Wat hebben Kwatta’s Manoeuvrerepen, Fokker en paardenverzekeringen met elkaar gemeen? Welnu, er werd ooit reclame voor gemaakt in de Militaire Spectator.
Wie een willekeurig blad van vroeger openslaat kan de advertenties tegenkomen. In 1932 bijvoorbeeld werft de manege Aklebe in de rubriek Leveranciers aan het leger met ‘betrouwbare jachtpaarden te huur per dag of per maand’. De Nederlandsch-Engelsche Technische Handel Mij. adverteert met de Vickers Carden Loyd ‘Amphibie Rups-Pantserwagen’. Een jaar later prijst Peek & Cloppenburg ‘avondkleeding’ aan, terwijl bij een firma in Den Haag gasmaskers van het merk Dräger te koop zijn.
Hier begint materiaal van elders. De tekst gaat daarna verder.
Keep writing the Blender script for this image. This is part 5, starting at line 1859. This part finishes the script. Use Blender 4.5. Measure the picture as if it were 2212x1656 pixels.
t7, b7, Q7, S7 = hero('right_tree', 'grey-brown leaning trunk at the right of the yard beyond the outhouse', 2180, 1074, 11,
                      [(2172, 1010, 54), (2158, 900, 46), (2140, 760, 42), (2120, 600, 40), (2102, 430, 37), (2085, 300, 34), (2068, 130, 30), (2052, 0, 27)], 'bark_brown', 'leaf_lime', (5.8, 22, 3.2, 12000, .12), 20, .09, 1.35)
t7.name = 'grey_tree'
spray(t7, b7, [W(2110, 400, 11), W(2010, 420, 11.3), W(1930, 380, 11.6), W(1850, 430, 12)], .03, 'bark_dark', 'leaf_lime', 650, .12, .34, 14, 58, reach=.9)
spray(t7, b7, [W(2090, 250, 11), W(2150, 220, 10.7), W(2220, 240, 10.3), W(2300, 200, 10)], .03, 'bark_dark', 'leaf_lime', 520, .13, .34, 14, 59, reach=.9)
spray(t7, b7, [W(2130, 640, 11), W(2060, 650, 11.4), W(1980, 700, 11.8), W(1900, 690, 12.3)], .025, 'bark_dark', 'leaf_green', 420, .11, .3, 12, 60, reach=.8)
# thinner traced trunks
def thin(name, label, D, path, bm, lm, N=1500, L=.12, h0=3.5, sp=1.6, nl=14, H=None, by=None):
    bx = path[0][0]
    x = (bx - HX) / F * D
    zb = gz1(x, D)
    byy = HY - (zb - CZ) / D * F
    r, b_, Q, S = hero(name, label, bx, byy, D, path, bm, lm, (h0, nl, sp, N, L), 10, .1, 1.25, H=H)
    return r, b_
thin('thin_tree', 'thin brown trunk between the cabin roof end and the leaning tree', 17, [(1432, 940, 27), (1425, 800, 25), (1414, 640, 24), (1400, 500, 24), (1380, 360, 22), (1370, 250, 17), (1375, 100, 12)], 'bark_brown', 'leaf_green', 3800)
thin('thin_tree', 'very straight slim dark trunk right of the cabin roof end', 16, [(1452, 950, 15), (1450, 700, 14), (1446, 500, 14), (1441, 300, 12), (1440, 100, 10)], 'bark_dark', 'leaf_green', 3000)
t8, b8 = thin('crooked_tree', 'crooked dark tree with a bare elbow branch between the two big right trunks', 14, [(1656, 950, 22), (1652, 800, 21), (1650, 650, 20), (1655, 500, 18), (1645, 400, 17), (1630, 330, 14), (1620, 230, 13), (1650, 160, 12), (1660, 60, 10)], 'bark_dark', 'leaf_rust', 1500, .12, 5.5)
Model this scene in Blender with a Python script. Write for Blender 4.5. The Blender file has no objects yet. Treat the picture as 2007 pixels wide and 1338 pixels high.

In de loop van de jaren verschenen er in uiteenlopende categorieën duizenden advertenties, wat naast de abonnementen inkomsten voor het tijdschrift opleverde. Van uniformen, schoenen en militaire uitrusting, wapensystemen en militaire voertuigen liep het tot voedings- en genotmiddelen, persoonlijke verzorging en horeca.

Zo prees dancing-bar L’Ambassadeur in Rotterdam zichzelf vlak na de Tweede Wereldoorlog aan met de belofte ‘altijd stemming’, maar op de bijgaande foto’s stonden lege lokalen. Wie er toch heen wilde was ‘in 2 minuten heerlijk geschoren zonder ‘inzepen’’ als hij Bart-Ex snelscheercrème gebruikte.
Er waren ook advertenties met een kwinkslag, zoals het optreden van Napoleon in een reclame voor G.T.I.-baretten, Jan Soldaat in een warme pullover van Von Pickartz & Zn of het lampenbedrijf Hiemstra Evolux, dat zichzelf een lintje toekende voor ‘bijzondere krijgsverlichtingen’.


Bij uitzondering was een reclame voor Parley’s Wol – voor al uw breiwerk! – aan vrouwen gericht. Om meer geld en investeringen ging het bij advertenties zoals die van scheepswerf Wilton-Fijenoord, de Willy’s Jeep of de Chieftain gevechtstank. En het mocht dan Koude Oorlog zijn, gehandeld met het Oostblok werd er volop, zoals de reclame voor de Trabant 601 uit 1965 aantoont. De auto kostte 3575 gulden. Daf parkeerde daar vol trots de Daffodil van 4950 gulden tegenover.
In de loop van de jaren verdwenen er merken en bedrijven en kwamen er nieuwe in de plaats. Af en toe waren er particuliere aanbieders van spullen. In 1970 bood iemand in de Militaire Spectator een ‘ongedragen, geheel nieuw dagelijks tenue luchtmacht maat 50’ aan, met twee overhemden en een regenjas voor 200 gulden. Was het een collega? En deed hij zijn verzameling bij Kwatta gespaarde tinnen soldaatjes misschien ook weg?